Salah Amokhrane, l’un des leaders du groupe Zebda et de l’association Tactikollectifs, ancienne tête de liste de la liste des Motivés aux munici­pales de Toulouse en 2001, se souvient avec fierté de cette époque. Après être « monté » à Paris pour l’arrivée de la ­Marche en 1983, il sera l’un des animateurs du départ toulousain de Convergence 84. « On avait le sentiment de révéler une réalité et, dans le même temps, de nous révéler nous-mêmes. À l’époque, il y avait cette impression d’être des pionniers et que tout était à faire. Le sentiment de vivre un moment de tous les possibles »…

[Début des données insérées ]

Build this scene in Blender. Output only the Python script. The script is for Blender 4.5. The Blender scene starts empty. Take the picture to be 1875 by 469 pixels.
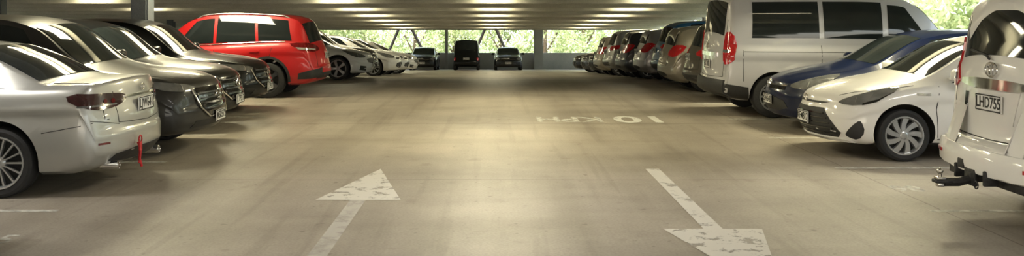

Un « moment d’espoir » , c’est aussi le souvenir qu’en a gardé Tarik Kawtari, qui a participé au Comité jeunes de la région parisienne et deviendra l’un des animateurs du Mouvement de l’immigration et des banlieues (MIB), alors qu’ « aujourd’hui, c’est plutôt le désespoir en banlieue. La Marche a été le début d’une série de luttes, mais elles n’ont pas été soutenues. C’est pourquoi il reste peu de choses aujourd’hui ».
Salah Amokhrane nuance ce point de vue, mais admet : « À l’issue des marches, il y a eu des tentatives de création d’un réseau politique national, mais on n’a pas trouvé de points d’appui auprès des forces de gauche, en particulier au niveau local. » Reste que la Marche de 1983 puis Convergence 84 ont été les premiers signes de visibilité en France des ­jeunes issus de l’immigration. Reçus à ­l’Élysée à leur arrivée à Paris, ils obtiennent de François Mitterrand un acquis majeur : la carte de résident de dix ans, automatiquement renouvelable. Mais le retour des marcheurs, chacun dans leur ville d’origine, après les ors et les fêtes, sera souvent amer.